中国市場は「今のところ展開の予定はない」
──インドでのネットフリックスの状況はいかがでしょうか? どれくらいのメンバーがいて、どのような課題を抱えていますか?
1週間前にちょうど、インドのムンバイに行ってきたところです。インドはHotstarをはじめとする、インド発のサービスが充実していて、競争が激しいですが、優秀なクリエイターがたくさんおり、すごく魅力的な市場だと思っています。そしてインドには素晴らしい物語がたくさんあります。それを作品にし、世の中に配信できることを考えると、とてもエキサイティングですね。
──今後、中国市場に参入するチャンスはありますか?
ありません。我々は中国で長い間規制されると思います。ユーチューブやフェイスブックも規制されていますし、過去にはディズニーもストリーミングサービスを展開していましたが停止しました。きっと、我々を含む多くのサービスが今後、数年間のうちに中国で事業を展開するつもりはないでしょう。
──中東、特にアラブ首長国連邦での事業において、どのような計画を持っていますか? 新しいコンテンツの取得も予定しているのでしょうか?

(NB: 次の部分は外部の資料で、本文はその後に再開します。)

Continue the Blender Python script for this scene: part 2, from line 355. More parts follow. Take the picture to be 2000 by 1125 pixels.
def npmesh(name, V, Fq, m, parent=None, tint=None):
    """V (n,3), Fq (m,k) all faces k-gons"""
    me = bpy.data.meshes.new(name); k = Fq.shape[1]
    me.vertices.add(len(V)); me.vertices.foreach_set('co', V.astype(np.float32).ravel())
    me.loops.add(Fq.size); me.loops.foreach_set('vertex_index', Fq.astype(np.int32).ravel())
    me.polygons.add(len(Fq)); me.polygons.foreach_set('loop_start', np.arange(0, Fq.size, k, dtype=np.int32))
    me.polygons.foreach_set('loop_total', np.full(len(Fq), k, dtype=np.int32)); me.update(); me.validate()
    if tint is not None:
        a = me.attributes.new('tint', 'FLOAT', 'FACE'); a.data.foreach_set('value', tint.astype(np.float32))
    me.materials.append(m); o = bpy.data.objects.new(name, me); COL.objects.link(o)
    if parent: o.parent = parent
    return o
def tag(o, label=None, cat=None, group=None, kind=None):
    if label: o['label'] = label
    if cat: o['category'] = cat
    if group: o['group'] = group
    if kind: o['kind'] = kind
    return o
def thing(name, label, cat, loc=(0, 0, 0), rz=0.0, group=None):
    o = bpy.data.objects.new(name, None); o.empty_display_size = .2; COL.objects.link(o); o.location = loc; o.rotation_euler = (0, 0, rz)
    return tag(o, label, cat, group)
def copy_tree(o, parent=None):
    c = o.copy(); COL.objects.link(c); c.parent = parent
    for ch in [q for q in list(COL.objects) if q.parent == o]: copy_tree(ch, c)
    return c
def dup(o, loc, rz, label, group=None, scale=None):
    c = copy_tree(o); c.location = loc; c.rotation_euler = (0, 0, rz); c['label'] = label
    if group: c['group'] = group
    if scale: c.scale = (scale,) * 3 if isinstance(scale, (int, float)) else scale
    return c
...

もちろんです。中東でのシェアを拡大するには多大な投資が必要になってくるでしょう。エジプト、アラブ首長国連邦、ヨルダンなどさまざまな場所から素晴らしい作品を生み出し、それを世界中に共有していきたいと思っています。
──具体的にどのようなスケジュールで進めようと思っていますか?
詳細はわかりません。ただ、今後力を入れていくことは間違いありません。これまでも、ネットフリックスの作品を通して、知られざる物語との出会いを大事にしてきました。今後もメンバーと世界のストーリーを繋げることに取り組み続けます。
技術的な課題は数えきれないほど。今後も改善を続けていく
──ネットフリックスは人気ドラマシリーズの「フレンズ」の配信権を延長するための交渉を行っている、と報じられていました。配信権を獲得した当初から、AT&Tが独自のオンラインストリーミングサービスを開始することは予期されていましたか?
『フレンズ』はリニア型テレビ放送の時代からある、時代を象徴する素晴らしいタイトルです。今回の件は特別なケースで、我々が考える一般的なモデルは新しいコンテンツを創り出し、それを世の中に独占配信することが基本的な考え方であることには変わりありません。
──ネットフリックスは最近、いくつかの作品の制作をやめました。御社は従来のテレビ業界と同じ方法で制作するか否か、決定するのでしょうか? それとも他の要因が影響するのでしょうか?
他の会社がどのように意思決定しているかどうか把握していません。ネットフリックスで次のシリーズが制作されない作品の特徴として、制作コストが高い一方で視聴メンバー数が少ないものが当てはまります。
──ネットフリックスのユーザーインターフェース(UI)について、45分間スクロールし続けるなど冗談を言う人もいます。選択肢が多すぎて、観たい作品を選べないことをどのようにコントロールしていますか?
私たちが急激に成長を遂げてきましたが、すべてが完璧であるわけではありません。仰る通り、ユーザーインターフェースは課題のひとつで、雑誌のように美しくレイアウトされていない状況です。ただ課題は把握していて、改善を続けています。メンバーの満足度を高めるために、視覚的関心を引く雑誌のようなレイアウトを目指していきたいです。
──現時点でネットフリックスが抱える最大の技術的課題は何でしょうか?
技術的な課題は数えきれないほどあります。パーソナライズをより良くする取り組みを行っていますし、作品を選択したらすぐに配信が始まるようにバッファリングを最小限に抑えることにも取り組んでいるところです。メンバーの利便性を向上させるために取り組むべきことは、まだまだあります。